Thursday, June 27, 2013

Ruminations of a Retired Reprobate

"It is behind our tribal fences that we human beings develop our life-strangling prejudices. One cannot be fully human while continuing to violate the humanity of another which is what all prejudices encourage us to do."
 John Shelby Spong

I came across the above statement in Bishop Spong's latest book. The Fourth Gospel: Tales of a Jewish Mystic  -  

  Paula Deen is in the news right now because of her use of the "N" word.  She admitted to using while giving a deposition. At least she was being truthful and I am certain that in the fog of her own mind it was just telling the truth.  After all she didn't mean anything by it. Some people try to excuse her because she is 66 years old.  Well I am 71 and I don't use it. I also don't tolerate it around me.  In fact a person I used to know tried to friend me on Facebook but I remember her usage of racist terms in the past and blocked her when she tried to friend me.

My mother used to have a boss whom she adored and he was a really nice man. Or at least I thought so until I heard him use the "N" word.  Mom excused him because he had "grown up in a different era when it was all right to do that" - Funny she grew up in that same era and I never heard her use that word, ever.  I know that her mother did not have a prejudiced bone in her body.

My cousin Christine once berated a man in a public restaurant when she heard a man use it telling him that she "would rather that her (then two year old) daughter heard him say "Fuck" than that word!"  I admired her for that.    

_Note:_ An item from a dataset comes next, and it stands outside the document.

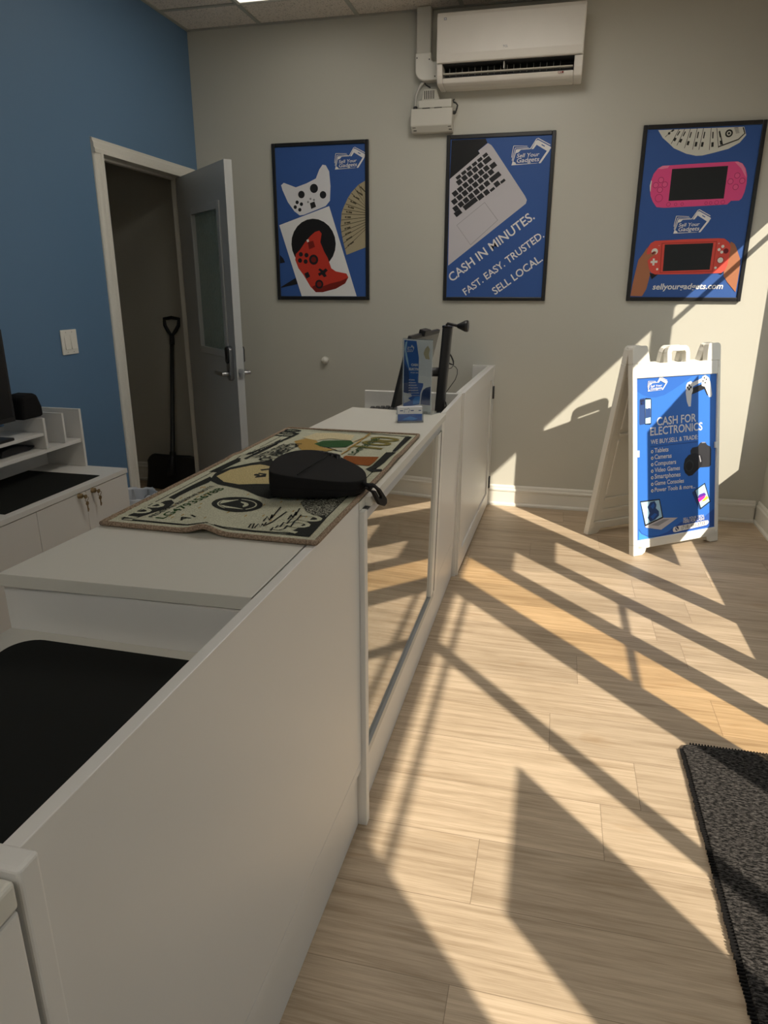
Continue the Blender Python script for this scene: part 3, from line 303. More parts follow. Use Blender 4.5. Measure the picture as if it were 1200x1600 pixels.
ART_RUG = [('p','ink',[(0.0348,0.4468),(0.0598,0.4436),(0.1742,0.4226),(0.1844,0.4127),(0.1655,0.3951),(0.1269,0.388),(0.0395,0.4168)]),('t','field','100',(0.0416,0.419),(0.1556,0.4045),0.72,0.012,0),('p','ink',[(0.1993,0.4297),(0.3122,0.4284),(0.3966,0.4243),(0.3775,0.4065),(0.3447,0.4006),(0.2849,0.4086),(0.2166,0.412),(0.1886,0.4087)]),('p','ink',[(0.4402,0.4506),(0.5359,0.4475),(0.6393,0.4356),(0.796,0.4256),(0.8895,0.4227),(0.8016,0.4029),(0.6726,0.4124),(0.5138,0.4234),(0.4405,0.423)]),('t','field','THE UNITED STATES',(0.5263,0.4293),(0.8255,0.4155),0.7,0.02,0),('t','ink','FEDERAL RESERVE NOTE',(0.0576,0.3859),(0.3156,0.3702),0.5,0.012,0),('t','greend','LG47935678B',(0.0538,0.3581),(0.3027,0.3356),0.48,0.02,0),('t','ink','A1',(0.0532,0.3173),(0.0823,0.2953),0.6,0.02,0),('s','ink',[(0.0328,0.4171),(0.0315,0.3532),(0.0292,0.2899),(0.033,0.2484),(0.0328,0.2138),(0.0319,0.1373),(0.0373,0.0568),(0.0316,0.0222)],0.006),('p','ink',[(0.2023,0.1943),(0.1897,0.1906),(0.1773,0.1902),(0.1656,0.193),(0.1553,0.1988),(0.1468,0.2072),(0.1406,0.2179),(0.1368,0.2302),(0.1358,0.2436),(0.1375,0.2574),(0.1419,0.271),(0.1488,0.2836),(0.158,0.2947),(0.1689,0.3035),(0.181,0.3097),(0.1938,0.3127),(0.2064,0.3123),(0.2183,0.3085),(0.2286,0.3015),(0.2368,0.2916),(0.2423,0.2793),(0.2448,0.2654),(0.2442,0.2508),(0.2405,0.2362),(0.234,0.2226),(0.2251,0.2107),(0.2143,0.2011)]),('p','field',[(0.1993,0.2066),(0.1899,0.2038),(0.1806,0.2036),(0.1718,0.2059),(0.164,0.2106),(0.1575,0.2173),(0.1526,0.2257),(0.1497,0.2354),(0.1488,0.246),(0.15,0.2568),(0.1533,0.2673),(0.1584,0.2771),(0.1652,0.2855),(0.1734,0.2921),(0.1824,0.2966),(0.1919,0.2987),(0.2013,0.2981),(0.2101,0.2949),(0.2178,0.2893),(0.2239,0.2814),(0.2281,0.2719),(0.2301,0.2612),(0.2298,0.2499),(0.2272,0.2387),(0.2226,0.2282),(0.2161,0.2191),(0.2082,0.2117)]),('p','ink',[(0.1984,0.21),(0.1901,0.2075),(0.1817,0.2074),(0.1737,0.2096),(0.1666,0.2139),(0.1607,0.2202),(0.1563,0.228),(0.1536,0.237),(0.1528,0.2468),(0.1538,0.2567),(0.1567,0.2664),(0.1613,0.2753),(0.1674,0.283),(0.1747,0.289),(0.1828,0.293),(0.1913,0.2948),(0.1998,0.2941),(0.2077,0.2911),(0.2146,0.2858),(0.2201,0.2785),(0.2239,0.2697),(0.2258,0.2598),(0.2256,0.2495),(0.2233,0.2392),(0.2192,0.2297),(0.2134,0.2213),(0.2064,0.2146)]),('p','field',[(0.1947,0.2252),(0.1896,0.2237),(0.1844,0.2236),(0.1794,0.2249),(0.175,0.2277),(0.1713,0.2316),(0.1686,0.2365),(0.1669,0.2422),(0.1663,0.2483),(0.167,0.2546),(0.1687,0.2607),(0.1716,0.2662),(0.1754,0.271),(0.1799,0.2747),(0.1849,0.2771),(0.1901,0.2781),(0.1953,0.2776),(0.2002,0.2756),(0.2044,0.2723),(0.2078,0.2678),(0.2101,0.2623),(0.2113,0.2562),(0.2112,0.2498),(0.2099,0.2434),(0.2074,0.2375),(0.2039,0.2323),(0.1996,0.2281)]),('p','ink',[(0.1924,0.235),(0.1888,0.2339),(0.1853,0.2337),(0.1819,0.2346),(0.1788,0.2364),(0.1763,0.239),(0.1744,0.2422),(0.1733,0.246),(0.1729,0.2502),(0.1734,0.2544),(0.1747,0.2585),(0.1767,0.2622),(0.1793,0.2654),(0.1824,0.2679),(0.1859,0.2696),(0.1895,0.2702),(0.193,0.27),(0.1963,0.2687),(0.1992,0.2665),(0.2014,0.2635),(0.203,0.2599),(0.2038,0.2558),(0.2037,0.2515),(0.2028,0.2473),(0.201,0.2433),(0.1987,0.2398),(0.1957,0.237)]),('p','ink',[(0.3638,0.4083),(0.4301,0.4264),(0.4984,0.4161),(0.5592,0.3814),(0.6062,0.338),(0.516,0.2751),(0.2783,0.1736),(0.2471,0.1985),(0.264,0.232),(0.3037,0.2841),(0.3163,0.3216),(0.3326,0.3697)]),('p','face',[(0.403,0.4087),(0.4744,0.4046),(0.5337,0.3701),(0.5646,0.3299),(0.486,0.2632),(0.3749,0.2194),(0.3607,0.2776),(0.345,0.3189),(0.3567,0.3651)]),('p','ink',[(0.4293,0.3392),(0.465,0.3227),(0.4594,0.2931),(0.4307,0.2828),(0.4122,0.3082)]),('p','face',[(0.4317,0.3293),(0.4534,0.3177),(0.4489,0.2972),(0.4272,0.3097)]),('p','ink',[(0.4439,0.3051),(0.4415,0.3043),(0.4392,0.304),(0.4371,0.3042),(0.4352,0.3048),(0.4337,0.3058),(0.4326,0.3072),(0.432,0.3089),(0.432,0.3108),(0.4325,0.3128),(0.4335,0.3148),(0.435,0.3167),(0.4369,0.3184),(0.439,0.3198),(0.4413,0.3208),(0.4437,0.3214),(0.4459,0.3215),(0.448,0.3211),(0.4497,0.3203),(0.451,0.3191),(0.4519,0.3175),(0.4522,0.3156),(0.4519,0.3137),(0.4511,0.3116),(0.4498,0.3096),(0.4481,0.3078),(0.4461,0.3063)]),('p','ink',[(0.4965,0.3276),(0.5144,0.3091),(0.4996,0.3013),(0.4855,0.3186)]),('p','speck',[(0.2377,0.1177),(0.1822,0.084),(0.1566,0.0573),(0.1579,0.0294),(0.294,0.028),(0.2972,0.0676),(0.2755,0.1172)]),('p','ink',[(0.0299,0.0724),(0.0646,0.0628),(0.1208,0.0556),(0.1515,0.0555),(0.1623,0.0338),(0.1454,0.0253),(0.0422,0.0219),(0.0248,0.0219)]),('t','field','100',(0.0373,0.0568),(0.1501,0.0281),0.72,0.012,0),('s','ink',[(0.0471,0.16),(0.0686,0.1639),(0.0737,0.1588),(0.0432,0.1506)],0.0035),('s','ink',[(0.0477,0.1475),(0.0759,0.1499),(0.0538,0.1374),(0.0778,0.1421),(0.0634,0.1339),(0.0878,0.1377)],0.0035),('s','ink',[(0.0921,0.1468),(0.1243,0.1507),(0.1011,0.1367),(0.1392,0.1457),(0.114,0.1376),(0.1538,0.1427),(0.1956,0.148)],0.0035),('s','ink',[(0.07,0.1324),(0.0862,0.1284),(0.097,0.1264),(0.1128,0.1262),(0.1307,0.1246),(0.1514,0.1239),(0.1657,0.1227)],0.0035),('s','ink',[(0.041,0.1098),(0.0602,0.1114),(0.0577,0.1062),(0.0738,0.1063),(0.0679,0.0997),(0.0964,0.1024),(0.0896,0.0934),(0.1242,0.0958)],0.0035),('s','ink',[(0.1162,0.1014),(0.149,0.1052),(0.1284,0.0952),(0.1707,0.1022),(0.1447,0.0947),(0.1962,0.1035)],0.0035),('s','ink',[(0.0485,0.0941),(0.0563,0.0868),(0.0808,0.0878),(0.0731,0.0786),(0.1076,0.0831),(0.121,0.0816),(0.154,0.0849)],0.0035),('t','ink','100',(0.9277,0.4071),(1.044,0.4063),0.72,0.02,0),('s','ink',[(1.0696,0.4071),(1.0521,0.3082),(1.0546,0.2085),(1.0371,0.1178),(1.0231,0.0174)],0.006),('p','gold',[(0.8608,0.3678),(0.9147,0.3423),(0.8903,0.3038),(0.7975,0.2492),(0.7845,0.1999),(0.7404,0.2303),(0.7137,0.271),(0.7577,0.3092)]),('p','paper',[(0.9184,0.3619),(1.0033,0.3424),(1.0203,0.273),(1.0006,0.2056),(0.9173,0.1937),(0.9271,0.2681),(0.8903,0.3038)]),('p','green',[(0.8389,0.292),(0.8906,0.2801),(0.9065,0.2377),(0.9121,0.1922),(0.881,0.1745),(0.819,0.1822),(0.8027,0.2282),(0.8074,0.2611)]),('s','greend',[(0.83,0.2745),(0.877,0.2461),(0.891,0.189)],0.006),('s','ink',[(0.8007,0.2361),(0.7662,0.1942),(0.7652,0.1784)],0.006),('p','rust',[(0.6916,0.1516),(0.7088,0.149),(0.7083,0.1099),(0.7163,0.0504),(0.656,0.0484),(0.6096,0.0513),(0.616,0.0991),(0.6387,0.1319)]),('p','ink',[(0.7803,0.0446),(0.7873,0.0159),(0.711,0.0185),(0.6551,0.0203),(0.5789,0.027),(0.5683,0.053),(0.6113,0.0444),(0.6887,0.0435)]),('p','ink',[(0.5691,0.0496),(0.5831,0.0101),(0.566,0.0042),(0.5459,0.0292)]),('p','ink',[(1.0187,0.0355),(1.0181,0.014),(0.8542,0.0175),(0.7918,0.0201),(0.8013,0.0305)]),('t','olive','100',(0.8157,0.0723),(0.9882,0.042),0.72,0.02,0),('t','greend','LG47935678B',(0.7251,0.1284),(0.9718,0.109),0.5,0.02,0),('s','gold',[(0.7205,0.1665),(0.7638,0.1641)],0.005),('s','gold',[(0.7567,0.1637),(0.8014,0.1613)],0.005),('s','gold',[(0.8181,0.165),(0.8653,0.1626)],0.005),('s','gold',[(0.8705,0.1629),(0.9199,0.1603)],0.005),('s','gold',[(0.9385,0.1642),(0.9907,0.1616)],0.005),('s','gold',[(0.9868,0.1654),(1.0412,0.1628)],0.005),('s','gold',[(0.893,0.1808),(1.0132,0.1543)],0.004),('s','gold',[(0.7921,0.1686),(0.953,0.1623)],0.004),('t','ink','UNITED STATES',(0.6118,0.3789),(0.8091,0.3601),0.9,0.02,0),('t','ink','OF AMERICA',(0.5848,0.338),(0.8297,0.3297),0.9,0.02,0),('s','ink',[(0.5923,0.4137),(0.8234,0.4099),(0.9835,0.3981)],0.01)]
# ------------------------------------------------------------------ the room
H = 2.917
struct(B().box(-1.4, 3.71, -6.6, .1, -.06, 0).build('floor', floor_mat()))
struct(B().box(3.71, 30, -30, 20, -.14, -.08).build('ground', mat('pavement', (.42, .40, .37), .9, var=.1, vscale=.8)))
struct(B().box(-1.4, 3.80, 0, .1, 0, 3.0).build('wall_back', WALL))
w = B(); w.box(-.08, 0, -6.5, -1.075, 0, 3.0); w.box(-.08, 0, -.189, 0, 0, 3.0); w.box(-.08, 0, -1.075, -.189, 2.08, 3.0)
struct(w.build('wall_left', BLUE))
struct(B().box(-.12, 3.80, -6.6, -6.5, 0, 3.0).build('wall_front', WALL))
w = B(); w.box(-1.4, -1.3, -1.6, 0, 0, 3.0); w.box(-1.3, -.08, -1.6, -1.5, 0, 3.0)
struct(w.build('wall_closet', WALL))
# right wall: shop window openings (y0, y1, z0, z1) seen from the sun
T = .04; X0 = 3.67
OPEN = [(-.711, -.167, .49, 1.97), (-1.857, -.84, .48, 1.955), (-2.35, -2.03, .47, 1.29), (-2.755, -2.49, .25, 1.52),
        (-3.185, -2.90, .25, 1.78), (-3.885, -3.39, .25, 1.78), (-5.03, -3.98, .48, 1.78)]
OPEN = [(a-.044, b, c, d+.042) for a, b, c, d in OPEN]
w = B(); yy = 0.0
for a, b, c, d in OPEN:
    w.box(X0, X0+T, b, yy, 0, 3.0); w.box(X0, X0+T, a, b, 0, c); w.box(X0, X0+T, a, b, d, 3.0); yy = a
w.box(X0, X0+T, -6.5, yy, 0, 3.0)
struct(w.build('wall_right', WALL))
GL = glass_mat('window_glass', (.97, .98, .97), .8); GLA = glass_mat('amber_glass', (.99, .91, .74), .8)
for n, (a, b, c, d) in enumerate(OPEN):
    f = B(); fw_ = .006
    f.box(X0+.012, X0+.03, a, a+fw_, c, d); f.box(X0+.012, X0+.03, b-fw_, b, c, d); f.box(X0+.012, X0+.03, a, b, c, c+fw_); f.box(X0+.012, X0+.03, a, b, d-fw_, d)
    if n == 0: f.box(X0+.012, X0+.03, a, b, 1.895, 1.915)
    if n in (3, 4): f.box(X0+.012, X0+.03, a, b, .985, 1.005)
    if n in (5, 6): f.box(X0+.012, X0+.03, a, b, 1.738, 1.752)
    fo = struct(f.build('window_%d' % (n+1), TRIM))
    B().box(X0+.019, X0+.022, a, b, c, d).build('window_pane', GLA if n == 4 else GL, fo)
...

When I was in college I marched in a civil rights march in Cedar Falls and some old man on a scooter drove past us yelling "N______Lovers" at us. 

I suppose I got to thinking about this because I went to the Jackie Robinson biopic 42 earlier this week. Watching the film was a very emotional experience for me. I grew up when he was playing ball. (I did not pay much attention to him or any other baseball player.  I did see the Dodgers play in 1958 in Los Angeles but he had left Baseball by then). Seeing the film took me back to my childhood. I had not been aware of the racism in our country at that time.  The film did a masterful job of showing what it was like for Robinson as he had to deal with it on a daily basis.

I think that breaking down the stereotypes happened because of the way he handled himself.  As his boss told him "people will only remember that a black man fought back.  By being a gentleman and allowing his teammates to see him as a human being he won them over.  When he was attacked they began to see him as one of their "tribe" and so they were being attacked also.  Dodgers teammate Pee Wee Reese once came to Robinson's defense with the famous line, "You can hate a man for many reasons. Color is not one of them." In 1948, Reese put his arm around Robinson in response to fans who shouted racial slurs at Robinson before a game in Cincinnati.

Seeing the film this week, reading about Paula Deen and then the Supreme Court setting voting rights back because "we have changed" (when we havent) brought it all back to me.  It seemed to me that the quote from Bishop Spong says it all.